For Johnson, the impact of the videos was heartwarming.
Although Mi’kmaw is a complicated language, she says, the words used in the videos were simple enough to say for her eight-year-old granddaughter Christina Mae Stevens, who was one of three children to voice the characters.
“My granddaughter is not fluent in Mi’kmaw. And when we did that video…that's the first time she had ever spoken Mi’kmaw for that length of time. And she was so proud of herself. And she was amazed that she could speak the language,” said Johnson.
The other characters are voiced by Poulette’s grandchildren Colton D. C. Poulette and Riley Levy Poulette.
“It was definitely a learning experience for the kids and I know towards the end they were speaking Mi’kmaw,” said Johnson.

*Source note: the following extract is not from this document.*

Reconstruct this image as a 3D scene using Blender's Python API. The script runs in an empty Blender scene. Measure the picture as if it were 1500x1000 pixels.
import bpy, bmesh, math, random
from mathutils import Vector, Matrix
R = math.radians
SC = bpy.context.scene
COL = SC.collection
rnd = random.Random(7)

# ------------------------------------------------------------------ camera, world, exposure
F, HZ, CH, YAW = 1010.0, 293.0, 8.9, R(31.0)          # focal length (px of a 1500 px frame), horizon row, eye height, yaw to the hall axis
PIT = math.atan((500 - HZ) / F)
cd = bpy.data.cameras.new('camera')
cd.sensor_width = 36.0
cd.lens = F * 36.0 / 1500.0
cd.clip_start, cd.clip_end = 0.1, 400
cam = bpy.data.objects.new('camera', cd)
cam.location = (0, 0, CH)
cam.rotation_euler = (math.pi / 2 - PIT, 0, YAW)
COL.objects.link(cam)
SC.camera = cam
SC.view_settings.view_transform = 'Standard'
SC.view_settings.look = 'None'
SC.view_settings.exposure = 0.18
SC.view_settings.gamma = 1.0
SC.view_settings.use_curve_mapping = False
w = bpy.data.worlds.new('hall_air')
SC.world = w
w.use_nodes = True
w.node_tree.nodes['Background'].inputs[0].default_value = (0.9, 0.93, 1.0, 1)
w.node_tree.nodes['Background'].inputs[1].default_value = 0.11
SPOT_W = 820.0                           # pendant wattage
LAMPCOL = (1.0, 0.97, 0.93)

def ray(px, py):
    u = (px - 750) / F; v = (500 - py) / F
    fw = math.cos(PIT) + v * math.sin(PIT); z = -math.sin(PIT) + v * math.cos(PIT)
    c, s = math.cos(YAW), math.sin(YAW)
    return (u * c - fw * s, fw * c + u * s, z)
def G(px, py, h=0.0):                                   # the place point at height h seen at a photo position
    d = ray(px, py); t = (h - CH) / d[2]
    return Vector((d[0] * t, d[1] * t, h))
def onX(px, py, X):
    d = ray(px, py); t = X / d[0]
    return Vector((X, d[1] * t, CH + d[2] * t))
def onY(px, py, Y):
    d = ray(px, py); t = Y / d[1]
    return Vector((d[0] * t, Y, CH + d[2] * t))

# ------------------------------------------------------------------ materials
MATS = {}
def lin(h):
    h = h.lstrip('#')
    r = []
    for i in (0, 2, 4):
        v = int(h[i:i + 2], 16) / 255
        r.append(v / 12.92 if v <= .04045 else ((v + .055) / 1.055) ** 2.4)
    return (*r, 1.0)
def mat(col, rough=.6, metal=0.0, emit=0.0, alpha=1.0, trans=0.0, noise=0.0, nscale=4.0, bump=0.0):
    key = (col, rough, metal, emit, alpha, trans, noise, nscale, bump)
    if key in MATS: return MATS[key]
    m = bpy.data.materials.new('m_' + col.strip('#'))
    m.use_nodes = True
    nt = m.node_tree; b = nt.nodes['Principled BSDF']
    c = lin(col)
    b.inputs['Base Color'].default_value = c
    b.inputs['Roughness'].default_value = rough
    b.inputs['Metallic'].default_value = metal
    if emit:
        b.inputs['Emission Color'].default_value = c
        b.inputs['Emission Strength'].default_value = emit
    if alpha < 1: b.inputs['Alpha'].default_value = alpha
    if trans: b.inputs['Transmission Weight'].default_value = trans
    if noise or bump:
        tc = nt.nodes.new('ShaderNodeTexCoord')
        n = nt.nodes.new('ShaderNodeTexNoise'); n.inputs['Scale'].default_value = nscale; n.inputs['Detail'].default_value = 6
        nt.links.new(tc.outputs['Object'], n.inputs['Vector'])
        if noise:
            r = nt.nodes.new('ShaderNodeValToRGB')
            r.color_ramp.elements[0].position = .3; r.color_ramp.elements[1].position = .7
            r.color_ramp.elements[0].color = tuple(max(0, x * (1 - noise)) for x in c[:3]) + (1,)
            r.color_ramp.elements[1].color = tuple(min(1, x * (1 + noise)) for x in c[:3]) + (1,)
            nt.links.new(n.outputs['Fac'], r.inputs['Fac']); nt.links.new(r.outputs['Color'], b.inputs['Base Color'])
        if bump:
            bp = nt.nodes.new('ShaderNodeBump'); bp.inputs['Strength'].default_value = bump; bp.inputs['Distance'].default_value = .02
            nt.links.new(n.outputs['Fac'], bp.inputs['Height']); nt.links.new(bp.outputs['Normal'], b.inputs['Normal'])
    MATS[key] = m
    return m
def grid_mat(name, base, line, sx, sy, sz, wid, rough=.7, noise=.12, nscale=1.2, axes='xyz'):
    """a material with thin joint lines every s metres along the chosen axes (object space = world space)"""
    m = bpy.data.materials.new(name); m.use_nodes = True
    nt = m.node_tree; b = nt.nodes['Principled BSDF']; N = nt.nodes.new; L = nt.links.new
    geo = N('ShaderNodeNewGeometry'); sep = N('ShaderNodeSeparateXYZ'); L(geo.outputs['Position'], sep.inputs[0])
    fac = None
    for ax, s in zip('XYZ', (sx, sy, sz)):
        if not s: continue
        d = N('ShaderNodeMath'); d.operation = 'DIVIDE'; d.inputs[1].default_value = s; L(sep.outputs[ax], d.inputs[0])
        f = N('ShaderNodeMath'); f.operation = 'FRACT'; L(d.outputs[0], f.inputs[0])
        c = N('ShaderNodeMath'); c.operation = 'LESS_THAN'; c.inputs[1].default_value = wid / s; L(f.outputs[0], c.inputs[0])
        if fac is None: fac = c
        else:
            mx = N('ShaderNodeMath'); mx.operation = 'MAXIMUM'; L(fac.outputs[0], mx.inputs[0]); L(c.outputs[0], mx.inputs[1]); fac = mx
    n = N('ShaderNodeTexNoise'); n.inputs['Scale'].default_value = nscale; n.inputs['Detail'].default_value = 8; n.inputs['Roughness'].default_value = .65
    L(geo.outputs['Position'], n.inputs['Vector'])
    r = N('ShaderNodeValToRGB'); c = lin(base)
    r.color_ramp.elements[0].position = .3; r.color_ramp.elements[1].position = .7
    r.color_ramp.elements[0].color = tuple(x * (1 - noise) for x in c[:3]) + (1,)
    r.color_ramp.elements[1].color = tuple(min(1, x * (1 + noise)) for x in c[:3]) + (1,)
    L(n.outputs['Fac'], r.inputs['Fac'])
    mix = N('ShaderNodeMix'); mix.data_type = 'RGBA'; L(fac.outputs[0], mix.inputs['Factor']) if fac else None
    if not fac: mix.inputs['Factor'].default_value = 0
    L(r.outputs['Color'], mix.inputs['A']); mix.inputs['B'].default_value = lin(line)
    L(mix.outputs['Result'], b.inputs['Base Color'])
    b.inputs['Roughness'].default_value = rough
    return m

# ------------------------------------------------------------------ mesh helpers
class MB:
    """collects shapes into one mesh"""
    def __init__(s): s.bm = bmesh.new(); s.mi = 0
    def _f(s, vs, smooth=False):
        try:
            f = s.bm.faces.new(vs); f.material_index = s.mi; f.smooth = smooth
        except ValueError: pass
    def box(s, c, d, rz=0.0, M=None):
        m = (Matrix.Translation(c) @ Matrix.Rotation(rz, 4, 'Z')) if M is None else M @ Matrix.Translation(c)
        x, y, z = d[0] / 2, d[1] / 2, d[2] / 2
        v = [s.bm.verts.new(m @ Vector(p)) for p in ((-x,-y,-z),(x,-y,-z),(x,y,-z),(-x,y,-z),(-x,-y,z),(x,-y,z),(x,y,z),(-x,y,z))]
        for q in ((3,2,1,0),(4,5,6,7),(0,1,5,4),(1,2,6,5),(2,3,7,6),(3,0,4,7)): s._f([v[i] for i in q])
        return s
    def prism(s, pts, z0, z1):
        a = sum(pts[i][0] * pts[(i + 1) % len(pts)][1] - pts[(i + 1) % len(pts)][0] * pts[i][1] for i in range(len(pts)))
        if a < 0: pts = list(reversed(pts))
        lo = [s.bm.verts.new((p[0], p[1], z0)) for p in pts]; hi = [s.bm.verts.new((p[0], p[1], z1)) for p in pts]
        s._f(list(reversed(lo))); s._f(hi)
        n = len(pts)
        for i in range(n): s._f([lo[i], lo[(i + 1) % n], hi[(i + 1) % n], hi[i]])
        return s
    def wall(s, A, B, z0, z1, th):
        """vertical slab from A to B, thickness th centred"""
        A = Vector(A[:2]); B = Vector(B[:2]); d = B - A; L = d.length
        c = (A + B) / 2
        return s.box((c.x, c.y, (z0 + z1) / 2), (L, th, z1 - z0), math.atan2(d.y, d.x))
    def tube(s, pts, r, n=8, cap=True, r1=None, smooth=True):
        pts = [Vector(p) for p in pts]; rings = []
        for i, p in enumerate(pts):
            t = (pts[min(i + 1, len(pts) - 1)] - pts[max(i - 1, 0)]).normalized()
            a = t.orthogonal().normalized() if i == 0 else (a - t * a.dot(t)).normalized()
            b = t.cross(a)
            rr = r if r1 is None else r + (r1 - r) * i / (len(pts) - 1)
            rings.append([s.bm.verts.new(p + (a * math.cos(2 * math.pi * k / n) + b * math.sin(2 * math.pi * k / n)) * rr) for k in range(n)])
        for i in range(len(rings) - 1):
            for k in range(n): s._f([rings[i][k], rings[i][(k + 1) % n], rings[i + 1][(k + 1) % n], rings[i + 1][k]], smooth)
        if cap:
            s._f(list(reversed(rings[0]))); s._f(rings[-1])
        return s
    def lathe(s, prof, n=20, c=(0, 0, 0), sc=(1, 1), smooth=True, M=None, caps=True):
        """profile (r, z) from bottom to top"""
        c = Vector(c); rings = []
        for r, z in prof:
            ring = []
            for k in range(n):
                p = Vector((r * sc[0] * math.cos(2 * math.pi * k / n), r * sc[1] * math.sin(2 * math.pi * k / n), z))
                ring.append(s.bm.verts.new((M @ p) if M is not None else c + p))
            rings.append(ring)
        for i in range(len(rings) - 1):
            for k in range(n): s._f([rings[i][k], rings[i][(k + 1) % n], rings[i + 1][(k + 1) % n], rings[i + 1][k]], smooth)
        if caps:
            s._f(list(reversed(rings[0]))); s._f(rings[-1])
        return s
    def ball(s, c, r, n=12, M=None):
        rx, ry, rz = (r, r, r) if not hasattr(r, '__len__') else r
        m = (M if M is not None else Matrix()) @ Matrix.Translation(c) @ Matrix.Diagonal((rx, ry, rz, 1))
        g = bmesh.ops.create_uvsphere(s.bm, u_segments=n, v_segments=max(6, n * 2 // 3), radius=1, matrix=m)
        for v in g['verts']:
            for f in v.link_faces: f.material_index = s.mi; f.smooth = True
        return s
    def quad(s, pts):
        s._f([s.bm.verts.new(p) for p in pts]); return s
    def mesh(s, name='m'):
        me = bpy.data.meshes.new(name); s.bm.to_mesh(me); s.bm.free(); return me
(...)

Poulette is using the videos in her class, but she notes that she needs to be “mindful” of her students.
“Because of the residential school, sometimes you still carry trauma. Some families still refuse to learn the language because it's too traumatic for them to try to go back, even ask their parents, their grandparents about the language,” she said.
Poulette adds she tries to promote learning Mi’kmaw as developing a superpower.
“If you can speak the language as an adult that's going to be your superpower. Your culture is going to be your superpower. But having the language is going to add laser beams because, for the lack of better term, you guys would be cash cows because people will pay you to speak the language,” said Poulette, but quickly adds, “It's not about the money, it's about figuring out ways to teach it.”
Johnson points out that some kids are self-conscious about the mistakes they make when speaking Mi’kmaw. That doesn’t mean that she can’t speak Mi’kmaw to them and that they can at least understand the language.
While Mawita’mk has yet to officially launch the series of videos they are now available on Youtube at https://www.youtube.com/@TalkingPlanet/featured. Sylliboy says the plan is to do something special in February 2024 to mark International Mother Language Day.
Waters adds that the United Nations has asked that the episodes be published on its UNESCO’s project website as part of the Decade of Indigenous Languages (2022-2032).